Observation of long-lived phosphorescence in Au(i) complexes bearing chromophoric (N-heterocyclic carbene) ligands†
Abstract
Synthesis and optical characterization of two new gold(I) complexes bearing chromophoric N-heterocyclic carbene (NHC) ligands are described. Ligands with electron-releasing (diphenylamino) and electron-withdrawing (benzothiazolyl) substituents are described, and metalation with gold(I) bromide is demonstrated. Crystallographic characterization reveals both complexes to have linear, two-coordinate gold and an absence of aurophilic interactions in the solid state. The absorption spectra of both gold(I) complexes are similar to the free ligand absorption spectra indicating ligand localized π–π* absorption. The new gold complexes show moderate fluorescence and observable phosphorescence; binding of a single gold atom suffices to populate triplet excited states.

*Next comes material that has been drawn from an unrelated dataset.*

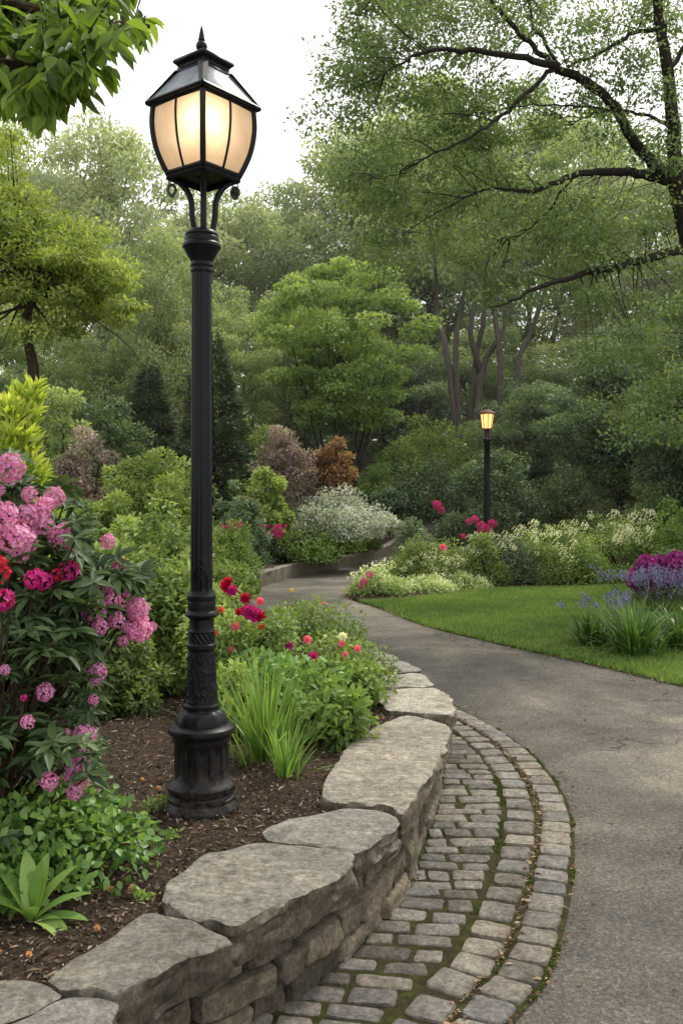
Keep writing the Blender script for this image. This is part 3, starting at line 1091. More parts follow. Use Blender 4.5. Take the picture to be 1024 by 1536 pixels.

The fluorescence of the benzothiazolyl derivative is π–π* in nature, while the fluorescence of the diphenylamino derivative is charge-transfer in nature. The phosphorescence of both complexes is vibronically structured, indicative of metal-perturbed π–π* character. Phosphorescence at 298 K persists for hundreds of microseconds. Intersystem crossing is the dominant excited state kinetic pathway with quantum yields of intersystem crossing greater than 50% for both gold complexes. Density-functional theory calculations indicate that the lowest excited singlet and triplet states are dominated by the carbene-fluorenyl-substituent conjugate. We believe the incorporation of gold as a heavy atom through a strongly σ-donating and moderately π-accepting NHC-linker provides a general strategy for achieving NHC complexes with phosphorescence.